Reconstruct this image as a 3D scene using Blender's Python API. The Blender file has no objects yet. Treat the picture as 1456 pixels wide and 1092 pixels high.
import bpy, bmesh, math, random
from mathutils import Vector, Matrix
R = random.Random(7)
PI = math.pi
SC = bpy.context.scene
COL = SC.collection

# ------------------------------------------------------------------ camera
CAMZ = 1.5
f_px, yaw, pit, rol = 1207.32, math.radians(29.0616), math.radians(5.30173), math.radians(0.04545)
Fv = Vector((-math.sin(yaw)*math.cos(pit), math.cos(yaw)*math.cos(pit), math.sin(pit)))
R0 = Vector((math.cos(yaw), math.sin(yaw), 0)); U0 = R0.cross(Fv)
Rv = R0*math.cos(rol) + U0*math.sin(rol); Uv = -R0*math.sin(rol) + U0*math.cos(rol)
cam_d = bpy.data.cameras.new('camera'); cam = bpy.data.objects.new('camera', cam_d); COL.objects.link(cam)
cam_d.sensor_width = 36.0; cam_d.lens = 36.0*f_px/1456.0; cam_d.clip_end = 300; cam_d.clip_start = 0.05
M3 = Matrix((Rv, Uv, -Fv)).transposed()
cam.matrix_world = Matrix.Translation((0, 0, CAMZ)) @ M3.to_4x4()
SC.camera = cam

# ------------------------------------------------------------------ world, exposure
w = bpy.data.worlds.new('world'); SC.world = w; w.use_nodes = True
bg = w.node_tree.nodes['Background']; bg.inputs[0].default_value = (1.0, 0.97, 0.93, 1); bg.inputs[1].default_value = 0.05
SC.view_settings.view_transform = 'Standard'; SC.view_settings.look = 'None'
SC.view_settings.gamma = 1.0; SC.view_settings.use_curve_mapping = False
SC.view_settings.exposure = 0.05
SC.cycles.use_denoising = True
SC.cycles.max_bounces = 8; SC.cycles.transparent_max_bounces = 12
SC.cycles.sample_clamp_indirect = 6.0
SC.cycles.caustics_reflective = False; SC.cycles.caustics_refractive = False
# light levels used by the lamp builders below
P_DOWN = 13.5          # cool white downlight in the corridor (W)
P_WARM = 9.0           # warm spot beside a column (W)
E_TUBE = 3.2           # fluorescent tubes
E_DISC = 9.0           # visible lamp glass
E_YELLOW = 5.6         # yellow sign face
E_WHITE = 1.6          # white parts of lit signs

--

- [What to do] Repeat the data precisely, line by line.

- [Task answer]
Reconstruct this image as a 3D scene using Blender's Python API. The Blender file has no objects yet. Treat the picture as 1456 pixels wide and 1092 pixels high.
import bpy, bmesh, math, random
from mathutils import Vector, Matrix
R = random.Random(7)
PI = math.pi
SC = bpy.context.scene
COL = SC.collection

# ------------------------------------------------------------------ camera
CAMZ = 1.5
f_px, yaw, pit, rol = 1207.32, math.radians(29.0616), math.radians(5.30173), math.radians(0.04545)
Fv = Vector((-math.sin(yaw)*math.cos(pit), math.cos(yaw)*math.cos(pit), math.sin(pit)))
R0 = Vector((math.cos(yaw), math.sin(yaw), 0)); U0 = R0.cross(Fv)
Rv = R0*math.cos(rol) + U0*math.sin(rol); Uv = -R0*math.sin(rol) + U0*math.cos(rol)
cam_d = bpy.data.cameras.new('camera'); cam = bpy.data.objects.new('camera', cam_d); COL.objects.link(cam)
cam_d.sensor_width = 36.0; cam_d.lens = 36.0*f_px/1456.0; cam_d.clip_end = 300; cam_d.clip_start = 0.05
M3 = Matrix((Rv, Uv, -Fv)).transposed()
cam.matrix_world = Matrix.Translation((0, 0, CAMZ)) @ M3.to_4x4()
SC.camera = cam

# ------------------------------------------------------------------ world, exposure
w = bpy.data.worlds.new('world'); SC.world = w; w.use_nodes = True
bg = w.node_tree.nodes['Background']; bg.inputs[0].default_value = (1.0, 0.97, 0.93, 1); bg.inputs[1].default_value = 0.05
SC.view_settings.view_transform = 'Standard'; SC.view_settings.look = 'None'
SC.view_settings.gamma = 1.0; SC.view_settings.use_curve_mapping = False
SC.view_settings.exposure = 0.05
SC.cycles.use_denoising = True
SC.cycles.max_bounces = 8; SC.cycles.transparent_max_bounces = 12
SC.cycles.sample_clamp_indirect = 6.0
SC.cycles.caustics_reflective = False; SC.cycles.caustics_refractive = False
# light levels used by the lamp builders below
P_DOWN = 13.5          # cool white downlight in the corridor (W)
P_WARM = 9.0           # warm spot beside a column (W)
E_TUBE = 3.2           # fluorescent tubes
E_DISC = 9.0           # visible lamp glass
E_YELLOW = 5.6         # yellow sign face
E_WHITE = 1.6          # white parts of lit signs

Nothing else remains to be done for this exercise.